[PROVIDED ENTRIES start]

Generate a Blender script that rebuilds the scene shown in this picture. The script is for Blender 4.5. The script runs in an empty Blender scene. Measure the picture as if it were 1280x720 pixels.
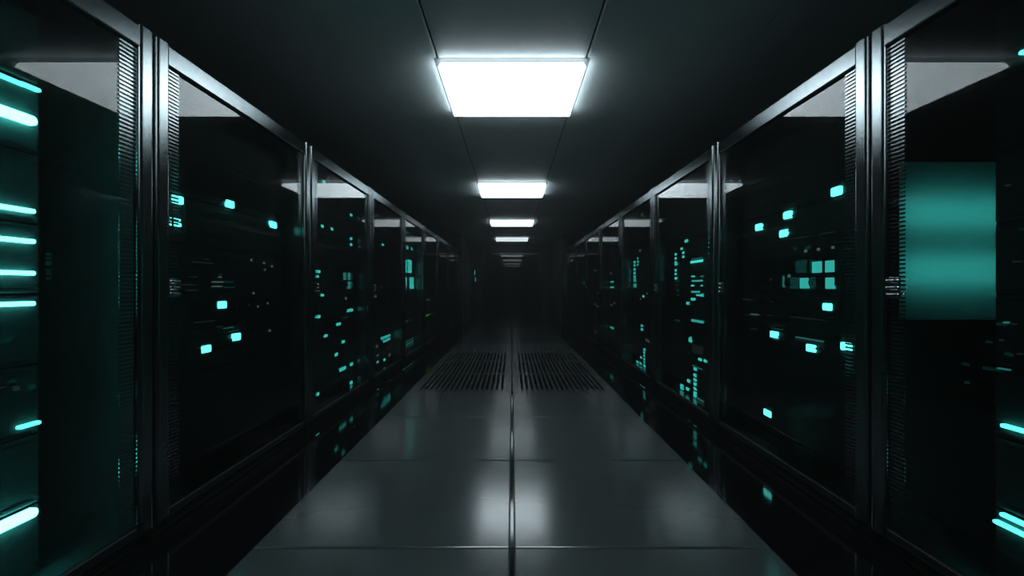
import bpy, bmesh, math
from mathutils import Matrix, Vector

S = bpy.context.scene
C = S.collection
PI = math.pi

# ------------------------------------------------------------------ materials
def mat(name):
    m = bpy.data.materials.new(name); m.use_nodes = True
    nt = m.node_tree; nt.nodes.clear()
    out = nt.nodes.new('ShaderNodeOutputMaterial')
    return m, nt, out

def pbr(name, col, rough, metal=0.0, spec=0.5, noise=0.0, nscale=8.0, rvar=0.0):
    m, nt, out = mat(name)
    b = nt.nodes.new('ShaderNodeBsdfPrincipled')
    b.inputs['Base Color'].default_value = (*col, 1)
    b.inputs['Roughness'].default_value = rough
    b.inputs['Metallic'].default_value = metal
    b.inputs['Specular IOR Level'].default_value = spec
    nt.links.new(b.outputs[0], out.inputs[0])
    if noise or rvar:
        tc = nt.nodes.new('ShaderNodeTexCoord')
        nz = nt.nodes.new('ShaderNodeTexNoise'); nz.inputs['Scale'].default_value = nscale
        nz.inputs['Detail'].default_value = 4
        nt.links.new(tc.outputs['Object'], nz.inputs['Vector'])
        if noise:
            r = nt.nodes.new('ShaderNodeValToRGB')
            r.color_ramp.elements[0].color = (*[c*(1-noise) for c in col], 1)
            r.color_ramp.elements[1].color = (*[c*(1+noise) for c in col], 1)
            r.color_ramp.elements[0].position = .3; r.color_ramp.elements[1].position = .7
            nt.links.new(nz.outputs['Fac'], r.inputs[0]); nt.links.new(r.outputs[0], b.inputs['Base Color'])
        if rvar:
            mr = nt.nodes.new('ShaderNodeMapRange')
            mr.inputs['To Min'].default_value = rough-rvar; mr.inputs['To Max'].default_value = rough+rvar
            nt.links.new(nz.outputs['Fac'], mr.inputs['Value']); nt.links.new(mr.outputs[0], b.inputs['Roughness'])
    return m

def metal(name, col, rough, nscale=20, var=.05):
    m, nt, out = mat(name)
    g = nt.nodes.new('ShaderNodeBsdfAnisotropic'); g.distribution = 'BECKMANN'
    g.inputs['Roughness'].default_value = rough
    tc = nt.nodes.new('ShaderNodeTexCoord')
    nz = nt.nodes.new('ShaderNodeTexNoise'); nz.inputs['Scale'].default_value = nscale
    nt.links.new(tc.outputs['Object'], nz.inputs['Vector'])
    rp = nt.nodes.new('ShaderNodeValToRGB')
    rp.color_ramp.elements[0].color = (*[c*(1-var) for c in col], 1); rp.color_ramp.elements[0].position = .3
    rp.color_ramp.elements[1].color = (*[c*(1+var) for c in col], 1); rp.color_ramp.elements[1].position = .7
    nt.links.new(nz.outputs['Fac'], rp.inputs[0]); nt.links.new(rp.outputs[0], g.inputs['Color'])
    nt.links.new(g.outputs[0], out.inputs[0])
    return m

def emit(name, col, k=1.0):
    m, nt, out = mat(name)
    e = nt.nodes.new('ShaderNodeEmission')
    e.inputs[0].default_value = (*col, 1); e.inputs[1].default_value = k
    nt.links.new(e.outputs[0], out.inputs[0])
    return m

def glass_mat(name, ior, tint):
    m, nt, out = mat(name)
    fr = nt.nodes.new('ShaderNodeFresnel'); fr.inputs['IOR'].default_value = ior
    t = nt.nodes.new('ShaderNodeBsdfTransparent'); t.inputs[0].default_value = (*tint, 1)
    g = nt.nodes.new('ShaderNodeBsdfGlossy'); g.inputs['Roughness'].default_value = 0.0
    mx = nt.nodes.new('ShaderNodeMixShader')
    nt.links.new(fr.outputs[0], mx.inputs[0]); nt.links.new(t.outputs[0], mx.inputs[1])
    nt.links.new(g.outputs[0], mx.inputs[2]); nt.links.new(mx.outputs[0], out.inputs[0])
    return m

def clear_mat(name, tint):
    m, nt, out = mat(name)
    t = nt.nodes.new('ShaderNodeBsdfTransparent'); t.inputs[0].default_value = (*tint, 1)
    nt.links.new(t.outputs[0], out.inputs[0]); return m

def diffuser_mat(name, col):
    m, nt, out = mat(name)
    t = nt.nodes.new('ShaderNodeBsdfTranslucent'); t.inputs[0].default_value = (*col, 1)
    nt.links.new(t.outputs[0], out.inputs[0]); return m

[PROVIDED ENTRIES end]
[PROVIDED ENTRIES start]

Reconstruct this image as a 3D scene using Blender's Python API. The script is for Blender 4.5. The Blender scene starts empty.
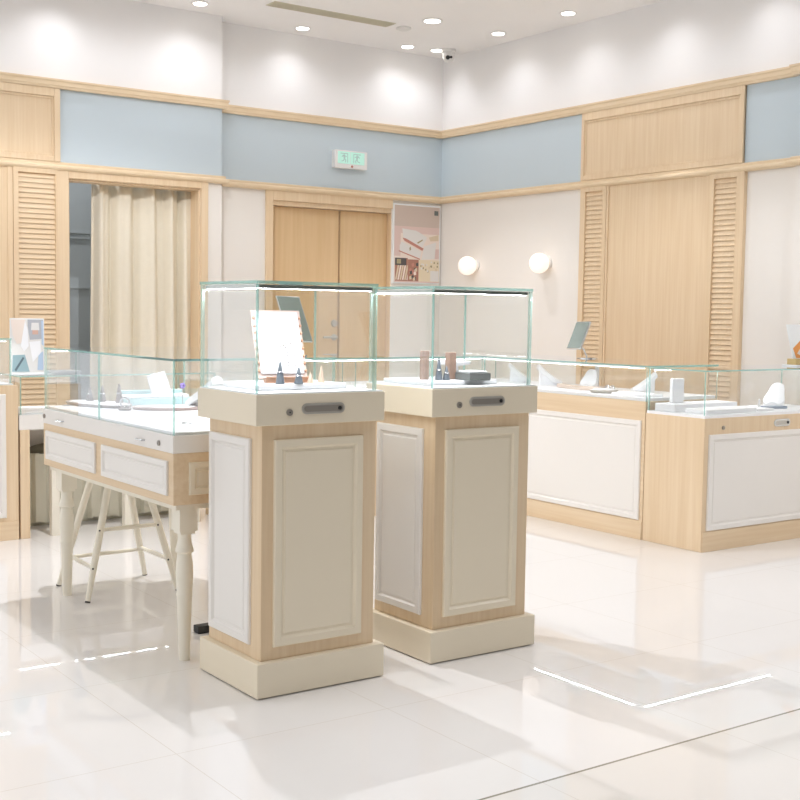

[PROVIDED ENTRIES end]

- _DESCRIPTION OF THE TASK_
Go up to the line with "Generate a Blender" and retype exactly from there through the line with "PI = math.pi". Leave out pictures.

- _TASK OUTPUT_
Generate a Blender script that rebuilds the scene shown in this picture. The script is for Blender 4.5. The script runs in an empty Blender scene. Measure the picture as if it were 1280x720 pixels.
import bpy, bmesh, math
from mathutils import Matrix, Vector

S = bpy.context.scene
C = S.collection
PI = math.pi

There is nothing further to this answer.